On Friday afternoon in the batting cages at the Mets’ Minor League facility in Port St. Lucie, Fla., Tim Teufel pitches to a righty-hitting college-aged kid in blue mesh shorts and a t-shirt.
A clutch of guys in Mets jerseys looks on, but none among them can peg down the identity of the kid. They know his name is Mike and that he’s not among their ranks at Fantasy Camp. They think the kid knows Teufel. One says he’s Teufel’s son. Another suggests he’s Teufel’s son-in-law. A third says he’s Teufel’s son’s friend. No one is certain.
But they see that he is awesome. He lashes line drive after line drive, every ball darting off his bat toward left-center field, slicing into the cage’s net and pulling it taut against its supports, then ricocheting back near where Teufel is throwing.
His contact produces a Major League sound. It is something different than the clichéd “crack of the bat.” That familiar sound, at stadiums, is filtered by distance and crowd rumble, limiting the spectrum of noise that hits the eardrum.
Here, up close, you can hear the sizzle and whoosh as the kid’s hands and bat and the ball all speed into the zone at the same time, then an oaky baritone report when they all come together. Thwock, thwock, thwock. It is magnificent.
“You know what’s wrong with this kid’s swing?” one camper asks another.
“What?”
“Nothin’.”
Only Lenny Harris sees something amiss. The familiar pinch-hitter extraordinaire, fresh off his own BP session in the next cage over, stops Teufel and jumps in the cage. The kid, he says, is cheating forward with his lower half before he swings, costing him balance — presumably passable in batting practice but the type of thing good pitchers will eventually exploit.
“You see it, Teuf?” Harris asks. Teufel nods and steps over to the batter’s box. He explains the importance of keeping flexible through the hips, swiveling his own as he does so. A few of the Fantasy Camp group chuckle; they have enjoyed a brief, exaggerated version of the Teufel Shuffle.

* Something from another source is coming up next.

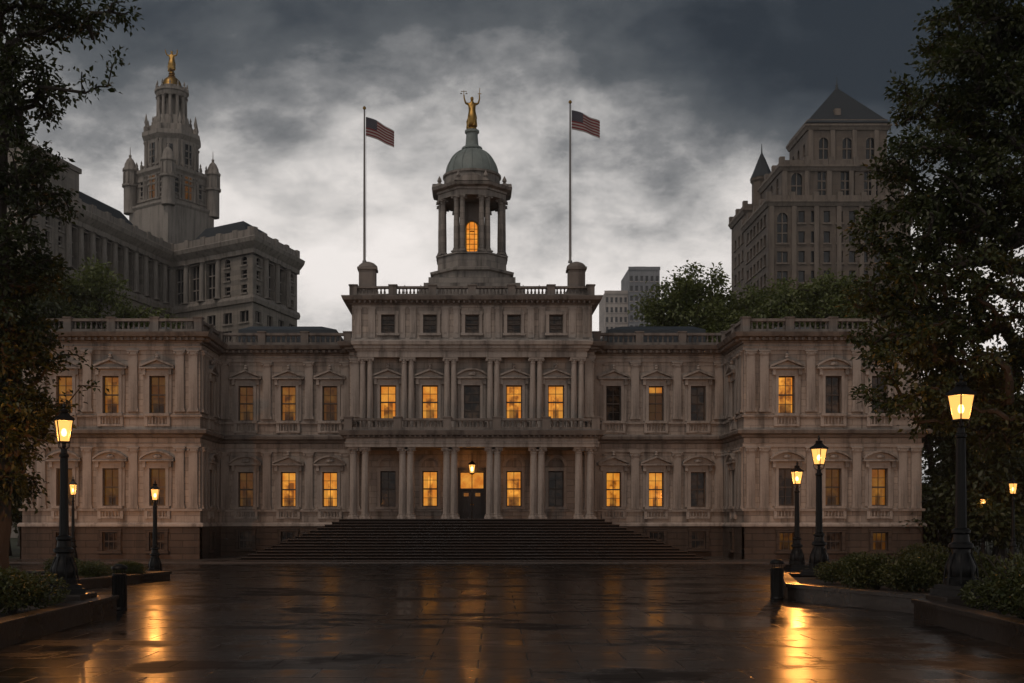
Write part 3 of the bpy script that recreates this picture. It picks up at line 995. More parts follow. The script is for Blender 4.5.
def flag_mesh(L, h, droop, ph):
    nu, nv = 28, 14
    v, f, uvs = [], [], []
    for i in range(nu + 1):
        u = i / nu
        for j in range(nv + 1):
            q = j / nv
            x = L * (u * .96)
            yv = .16 * u * math.sin(6.2 * u + ph + q * 1.3) + .1 * u * math.sin(11 * u + q)
            zv = -h * (1 - q) * (1 - .10 * u) - droop * (u ** 1.35) + .05 * math.sin(7 * u + ph) * u
            v.append((x, yv, zv))
            uvs.append((u, q))
    for i in range(nu):
        for j in range(nv):
            f.append((i * (nv + 1) + j, (i + 1) * (nv + 1) + j, (i + 1) * (nv + 1) + j + 1, i * (nv + 1) + j + 1))
    me = bpy.data.meshes.new('flag')
    me.from_pydata(v, [], f)
    ul = me.uv_layers.new(name='UVMap')
    for lp in me.loops:
        ul.data[lp.index].uv = uvs[lp.vertex_index]
    me.materials.append(M['flag'])
    me.polygons.foreach_set('use_smooth', [True] * len(f))
    return me


for q, top_py, lab, droop, ph in ((-1, 110, 'slim flagpole with a sagging striped flag, nearer the golden tower', .95, .4), (1, 104, 'slim flagpole with its striped flag at the very top, nearer the pyramid roofed tower', .75, 1.7)):
    x, y_ = (-7.1 if q < 0 else 6.48), YC + .75
    zt = EYE + (HY - top_py) * (y_ - CAMY) / F
    fp = thing('flagpole', lab, 'flagpole', (x, y_, 19.5), 0, 'flagpoles on the roof')
    hgt = zt - 19.5
    MB().lathe([(.14, 0), (.14, .12), (.085, .2), (.075, hgt * .5), (.05, hgt)], n=10).build('pole', M['polegrey'], fp)
    MB().lathe([(.01, 0), (.1, .06), (.12, .14), (.07, .22), (.01, .26)], (0, 0, hgt), 10).build('finial', M['gold'], fp)
    fl = link('flag', flag_mesh(1.95, 1.28, droop, ph), fp, (.09, 0, hgt - .45 if q < 0 else hgt - .40))
    MB().tube([(.1, 0, hgt - .05), (.13, .03, hgt * .5), (.11, 0, .4)], .008, 4).build('halyard', M['polegrey'], fp)

# thin safety railings on the attic roof
for q in (-1, 1):
    rl = thing('roof_railing', 'thin metal railing on the roof %s of the cupola' % ('left' if q < 0 else 'right'), 'railing', (q * 4.6, 2.0, 17.12), 0, 'roof railings beside the cupola')
    rr = MB().box(-2.2, 2.2, -.02, .02, 1.30, 1.335).box(-2.2, 2.2, -.02, .02, .85, .875)
    for i in range(5):
        rr.box(-2.2 + i * 1.1 - .025, -2.2 + i * 1.1 + .025, -.025, .025, 0, 1.5)
    rr.build('rail', M['polegrey'], rl)

# lantern hanging in the porch
lan = thing('porch_lantern', 'glowing lantern hanging before the entrance door under the portico', 'lantern', (0, -3.2, 5.52))
MB().tube([(0, 0, .60), (0, 0, 1.0)], .016, 6).build('chain', M['iron'], lan)
lan.scale = (1.2, 1.2, 1.3)
lf = MB()
for k in range(6):
    a = k * R(60)
    lf.tube([(.13 * math.cos(a), .13 * math.sin(a), 0), (.18 * math.cos(a), .18 * math.sin(a), .42)], .012, 4)
lf.lathe([(.2, .42), (.22, .45), (.05, .58), (.02, .62)], n=12).lathe([(.02, -.08), (.14, -.02), (.14, .0)], n=12)
lf.build('lantern_frame', M['iron'], lan)
MB().lathe([(.10, .02), (.16, .40)], n=12).build('glass', M['lamp_glass'], lan)
MB().lathe([(.01, 0), (.06, .04), (.085, .12), (.06, .2), (.01, .24)], (0, 0, .08), 12).build('bulb', M['bulb'], lan)


def point(name, loc, energy, parent, r=.08, col=(1.0, .43, .12)):
    l = bpy.data.lights.new(name, 'POINT')
    l.energy, l.shadow_soft_size, l.color = energy, r, col
    o = bpy.data.objects.new(name, l)
    COL.objects.link(o)
    o.location = loc
    o.parent = parent
    return o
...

Harris pulls over a tee to teach the kid — and Teufel — a drill to help hitters stay back in the box. The kid hits more line drives toward left-center, shots that look and sound a lot like the earlier ones. Harris, a Minor League hitting coach these days, can see the adjustment, and he seems satisfied.
In the next cage over, one of the camp-goers takes his cuts off Pete Schourek. Long and lean and probably in his early 30s — one of the youngest in attendance — his swing appears steady, if lacking power. But he is missing the ball, swinging over it. The few he connects with veer straight down into the artificial turf.

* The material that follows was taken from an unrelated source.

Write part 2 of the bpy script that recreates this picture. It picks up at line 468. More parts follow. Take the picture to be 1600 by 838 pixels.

Jim McAndrew walks into the area from one of the back fields. He watches the hitter struggling, then speaks up.
“Put your bat on your shoulder,” he says.
The guy looks confused, and a bit tentative. Little League coaches everywhere earn their pay reminding hitters to take the bat off their shoulder. Now, a member of the 1969 Mets — a pitcher, no less — is telling him otherwise. He pulls his hands in uncomfortably close to his body, elbows bent so tight his forearms almost graze his biceps, then swings and misses again.
“No, no. Just place the bat on your shoulder. Relax,” McAndrew says. The guy heeds his advice. Line drive.
The people at Mets Fantasy Camp are dentists and lawyers and doctors and teachers in real life. They range in age from about 30 to 70. Most of them are men, but there are a few women peppered throughout. Most come alone, but there are some kids and wives and parents milling about. They have in common only a love of baseball and a learned understanding that Major League Baseball players are really, really, really good at it.
The former players, too, seem to delight in the sport as much as the campers do, and the place becomes like a weeklong mid-Winter celebration of its grandeur. It’s January, and you’ve missed baseball. Here, you watch baseball, you play baseball, you talk baseball, you revere it.
“After October, you just kind of sit around,” says Al Jackson, a veteran of some 50 years in various positions in professional baseball. “This gets you ready for Spring Training. It breaks up the monotony.”